POR ADELA TARIFA, CRONISTA OFICIAL DE CARBONEROS (JAÉN)
Lucia ya no está. Lucía no pondrá en su casa árbol de Navidad. Ella ha perdido lo mejor que tenemos, la vida, y ha arruinado la de muchos. Y todo por una botella de ron. Porque en su rutina semanal ponía que esa noche tocaba botellón. Lucia tenía 12 años. A esa edad aún le gustaban a mi hija las muñecas. A esa edad me trajeron los Reyes a mí un baúl de juguete para que guardara la ropa que hacía a mi muñeco preferido. Por entonces yo aprendía a hacer punto, ganchillo, y fabricaba con papeles brillantes adornos artesanos para el Belén. A esa edad, vestida con uniforme azul marino, en el internado al que me llevaron para hacer bachillerato, las niñas saltábamos a la comba y comentábamos en los rincones del patio lo guapo que era Víctor Manuel, uno que cantaba en la tele, A esa edad a mi hermana y a mí y nos tocaba la lotería una vez al trimestre, cuando mi padre venia a vernos, y nos sacaba a comer, a ver el puerto de Almería y a comprarnos pipas calientes en el Paseo. A esa edad nos poníamos el primer sujetador, puro adorno, pues había poco que sujetar, y nos mirábamos al espejo con la rabia, por las malditas espinillas, que llegaban justo en el momento en que más necesitábamos ser guapas. A esa edad nos encantaban los cuentos románticos, en los que un príncipe salvaba a la princesa que nos hubiera gustado ser. A esa edad beber alcohol ni se te pasaba por la cabeza, porque no necesitabas estímulos raros para imaginar la felicidad, que seguro llegaría si esperabas a crecer.

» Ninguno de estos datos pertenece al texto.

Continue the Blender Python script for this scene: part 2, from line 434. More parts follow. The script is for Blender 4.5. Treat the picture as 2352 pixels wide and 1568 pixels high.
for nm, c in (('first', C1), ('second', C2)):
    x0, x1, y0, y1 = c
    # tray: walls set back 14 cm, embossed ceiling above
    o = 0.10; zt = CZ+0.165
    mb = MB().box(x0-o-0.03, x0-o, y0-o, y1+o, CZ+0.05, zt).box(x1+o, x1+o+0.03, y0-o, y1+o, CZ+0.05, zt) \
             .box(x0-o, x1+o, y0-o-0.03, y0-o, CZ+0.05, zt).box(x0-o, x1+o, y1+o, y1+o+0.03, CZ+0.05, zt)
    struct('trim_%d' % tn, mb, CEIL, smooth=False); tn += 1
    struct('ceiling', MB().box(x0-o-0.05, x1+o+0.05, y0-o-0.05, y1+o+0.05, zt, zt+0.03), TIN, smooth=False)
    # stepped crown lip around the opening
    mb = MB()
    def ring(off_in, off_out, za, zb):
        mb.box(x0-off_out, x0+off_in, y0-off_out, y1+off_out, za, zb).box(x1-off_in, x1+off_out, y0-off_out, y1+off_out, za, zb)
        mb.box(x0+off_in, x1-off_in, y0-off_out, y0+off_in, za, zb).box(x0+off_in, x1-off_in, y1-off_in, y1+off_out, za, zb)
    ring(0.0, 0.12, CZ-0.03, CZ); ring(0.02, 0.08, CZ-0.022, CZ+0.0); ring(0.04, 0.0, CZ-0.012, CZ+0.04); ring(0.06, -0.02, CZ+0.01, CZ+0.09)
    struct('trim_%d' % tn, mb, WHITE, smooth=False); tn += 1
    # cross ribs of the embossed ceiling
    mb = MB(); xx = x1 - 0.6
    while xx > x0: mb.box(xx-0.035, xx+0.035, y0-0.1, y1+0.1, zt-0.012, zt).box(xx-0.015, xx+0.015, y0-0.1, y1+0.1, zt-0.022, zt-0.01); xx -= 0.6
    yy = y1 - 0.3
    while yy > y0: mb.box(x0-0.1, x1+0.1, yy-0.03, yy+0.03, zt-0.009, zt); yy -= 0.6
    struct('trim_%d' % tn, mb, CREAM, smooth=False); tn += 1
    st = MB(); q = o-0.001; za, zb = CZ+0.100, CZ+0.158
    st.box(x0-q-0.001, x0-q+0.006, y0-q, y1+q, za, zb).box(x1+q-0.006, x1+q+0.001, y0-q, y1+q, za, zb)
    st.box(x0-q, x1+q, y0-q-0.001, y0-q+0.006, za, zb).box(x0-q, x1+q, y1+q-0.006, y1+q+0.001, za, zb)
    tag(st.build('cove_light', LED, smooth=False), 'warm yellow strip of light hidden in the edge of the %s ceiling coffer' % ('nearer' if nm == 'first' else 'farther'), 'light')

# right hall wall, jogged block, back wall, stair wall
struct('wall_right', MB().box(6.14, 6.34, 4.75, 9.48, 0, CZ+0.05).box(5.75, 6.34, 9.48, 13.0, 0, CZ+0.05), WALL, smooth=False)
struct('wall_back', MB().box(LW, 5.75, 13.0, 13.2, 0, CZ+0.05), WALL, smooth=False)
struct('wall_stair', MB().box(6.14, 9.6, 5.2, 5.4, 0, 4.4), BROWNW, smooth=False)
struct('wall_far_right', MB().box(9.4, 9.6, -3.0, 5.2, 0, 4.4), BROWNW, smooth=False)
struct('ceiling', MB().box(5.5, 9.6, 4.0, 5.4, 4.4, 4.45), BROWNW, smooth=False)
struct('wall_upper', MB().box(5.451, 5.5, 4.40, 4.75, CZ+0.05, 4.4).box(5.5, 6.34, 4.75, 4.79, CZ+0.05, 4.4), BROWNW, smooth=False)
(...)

Hoy, a esa edad, hay niñas que ya lo han probado todo; que no se ilusionan por nada, que no saben esperar, y que esconden sus infinitas frustraciones en el fondo de una botella, porque el sujetador les sobra, como les sobran espinillas y les faltan caderas, y porque ya no haya príncipes que quieran besarlas para que despierten de una pesadilla, como en la Bella Durmiente. Sí, hoy hay demasiadas niñas que se emborrachan los fines de semana para no sentir que no sienten nada. Para no ver que su juerga ideal tiene como horizonte un descampado sin flores ni luces; sin príncipes ni amigos auténticos. Porque sólo les rodean colegas pandilleros; borrachos imberbes, muñecas rotas, como Lucia. Adolescentes vanos que se burla de sus propias vomiteras, y que una noche de botellón esperaron a ver agonizante a Lucia para cargarla en un carro robado del Super, como si fuera un despojo; para quitarse el muerto de encima, y seguir luego su baile macabro en un lugar sin paisaje ni esperanza.
Nada hay peor que la hipocresía. Quien ahora pone el grito en el cielo por la muerte de Lucia a los 12 años no se han caído de un guindo. Ni ha sido la primera, ni será la última. Nada va a cambiar esta muerte inútil, porque no hay voluntad ni valentía política para usar el verbo prohibir. Porque culpar a los padres tampoco mola, ni mucho menos a los coleguillas de la difunta, que son niños para unas cosas, y para otras no. La solución es sencilla, encontrar un chivo expiatorio: el que vendió la botella, o el adulto que la compró. Y esperar que pase la tormenta; a que otras noticias recientes en redes sociales tapen aquello. O sea, una semanita más o menos.
Una servidora está harta de denunciar la deriva equivocada que lleva el modelo educativo imperante, espejo de la sociedad. Porque lo conoce bien. Por ejemplo, en el instituto donde trabajé hasta la jubilación, para salir a comprar un bocata fuera durante el recreo los alumnos, incluso de bachillerato, necesitaban autorización escrita de sus padres. Era una media hora de suplicio para conserjes y profesores de guardia. Luego, al acabar la jornada escolar, y durante todos los findes muchos padres permitían a los críos irse de botellón hasta las tantas. Los lunes, en la clase de las 8, bastaba con mirar la cara de aquellas criaturas para ver lo que había aguantado su cuerpo serrano. Algunos seguían vomitando, otros arrastraban ojeras, bastantes dormitaban con los ojos abiertos mientras les explicaba un profesor pelmazo la Segunda Guerra Mundial, o la Crisis del 29, asuntos que les importaban un comino. Y de vez en cuando alguna niña desaparecía del aula para siempre, ocultando un vientre abultado, fruto del último botellón.
Lucia nunca tendrá ni eso, un hijo en brazos. Ni tiempo para rectificar. Mi papelera le pide perdón a Lucia, porque nadie le explicó lo que le esperaba al llegar a esta España nuestra. Adiós Lucia. Nosotros no te vamos a olvidar, por mucho que ya huela a Navidad.